SALT LAKE CITY — Five law professors at the University of Utah and Brigham Young University have signed a friend-of-the-court brief in support of the lawsuit against President Trump's executive order on immigration.
The professors filed the brief on Tuesday with the 9th Circuit Court of Appeals, where Trump has appealed a federal district judge's ruling. Part of the issue is whether the state of Washington has standing to sue over a federal action, an area of expertise for the Utah professors.
The brief did not take a position on Trump's order to ban immigrants from seven majority Muslim nations or his temporary suspension of the U.S. refugee program. Rather, the professors supported the state of Washington's legal right to challenge Trump's order because it harmed the state.
U. law professor Amy Wildermuth is a leading authority on state standing — she co-authored a 2007 article on the issue in the Northwestern Law Review — and spearheaded the brief.
Wildermuth said a friend saw that the district court had requested briefing on the state standing issue. Through a former colleague, she connected with a Seattle law firm, wrote the brief, then circulated it to other law professors knowledgeable on the issue of standing, common practice among professors with expertise they want to share with a court.
"Because state standing comes up infrequently," she said in an email, "in my writing, I have tried to do two things: (1) make sense of the limited precedent that is available and (2) make the strongest arguments based on that precedent for states to bring suit.

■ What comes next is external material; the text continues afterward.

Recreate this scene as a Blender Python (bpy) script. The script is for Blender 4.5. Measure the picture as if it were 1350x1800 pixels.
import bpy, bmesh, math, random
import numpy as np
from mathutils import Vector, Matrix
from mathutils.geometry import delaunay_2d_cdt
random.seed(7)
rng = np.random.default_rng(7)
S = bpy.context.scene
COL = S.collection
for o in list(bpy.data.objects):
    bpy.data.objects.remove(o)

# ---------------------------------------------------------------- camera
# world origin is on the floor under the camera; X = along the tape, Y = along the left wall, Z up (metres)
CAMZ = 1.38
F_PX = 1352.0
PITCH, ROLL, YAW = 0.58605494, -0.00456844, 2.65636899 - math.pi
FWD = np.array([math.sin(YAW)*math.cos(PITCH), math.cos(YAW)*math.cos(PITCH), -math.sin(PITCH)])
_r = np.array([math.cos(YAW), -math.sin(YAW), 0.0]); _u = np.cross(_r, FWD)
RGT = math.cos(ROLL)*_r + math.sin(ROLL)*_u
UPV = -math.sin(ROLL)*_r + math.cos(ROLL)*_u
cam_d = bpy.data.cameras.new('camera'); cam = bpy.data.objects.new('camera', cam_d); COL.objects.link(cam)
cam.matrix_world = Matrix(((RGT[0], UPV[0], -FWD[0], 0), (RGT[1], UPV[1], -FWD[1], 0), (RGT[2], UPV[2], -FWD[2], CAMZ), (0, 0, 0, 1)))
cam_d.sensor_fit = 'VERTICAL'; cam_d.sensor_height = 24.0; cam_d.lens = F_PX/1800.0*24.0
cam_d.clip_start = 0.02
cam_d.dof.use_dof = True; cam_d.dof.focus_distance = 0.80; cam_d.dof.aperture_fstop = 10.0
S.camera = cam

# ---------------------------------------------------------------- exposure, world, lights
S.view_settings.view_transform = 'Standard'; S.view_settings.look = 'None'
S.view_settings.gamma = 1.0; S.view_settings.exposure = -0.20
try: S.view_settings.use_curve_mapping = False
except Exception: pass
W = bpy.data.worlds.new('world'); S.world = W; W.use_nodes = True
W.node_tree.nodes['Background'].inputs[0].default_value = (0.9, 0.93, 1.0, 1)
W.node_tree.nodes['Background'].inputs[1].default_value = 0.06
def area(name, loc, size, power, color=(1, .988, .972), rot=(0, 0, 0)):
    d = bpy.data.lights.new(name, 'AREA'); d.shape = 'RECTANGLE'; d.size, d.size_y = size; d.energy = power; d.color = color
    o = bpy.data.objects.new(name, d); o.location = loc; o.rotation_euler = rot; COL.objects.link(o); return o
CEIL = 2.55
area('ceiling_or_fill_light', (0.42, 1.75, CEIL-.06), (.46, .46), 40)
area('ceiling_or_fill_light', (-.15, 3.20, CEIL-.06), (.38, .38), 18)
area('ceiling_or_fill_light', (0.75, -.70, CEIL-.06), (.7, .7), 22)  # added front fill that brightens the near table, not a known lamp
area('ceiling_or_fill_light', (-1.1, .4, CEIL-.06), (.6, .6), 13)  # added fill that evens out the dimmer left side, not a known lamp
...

I think that it is both important and healthy in our system of government to allow states to bring suits in the appropriate circumstances."
Wildermuth declined to take a position on Trump's order.
The other professors from the U.'s S.J. Quinney College of Law who signed the brief are Robin Kundis Craig, Lincoln L. Davies and Alexander T. Skibine. Lisa Grow Sun, a professor at BYU's J. Reuben Clark Law School, also signed the brief.
"The question of when states have standing to bring suits against the federal government is a complicated one," Sun said in an email, "so we thought it would be helpful to provide the court a framework for thinking about state standing and to explain why we believe the state of Washington has standing to sue."
Washington will lose money if some of its students cannot register at state universities, and if faculty and students are forced to cancel some overseas travel plans and lose nonrefundable deposits. There is no minimum amount on damage when it comes to establishing standing.
Sun spoke in her personal capacity, not as a representative of BYU or its sponsor, The Church of Jesus Christ of Latter-day Saints.
Sun, the first woman to graduate first in her class at Harvard Law School, offered her opinion on Trump's order, saying it "clearly discriminates on the basis of religion, despite the fact that it attempts to draw lines based on place, rather than religion. President Trump said during his campaign that he intended to enact a Muslim ban and, if Rudy Giuliani is to be believed, President Trump asked his advisors to craft a 'legal' way to implement a Muslim ban. You cannot paper over or cure a discriminatory purpose (to ban Muslims) by trying to craft the formal legal language in a more neutral way. The intent to discriminate on the basis of religion remains."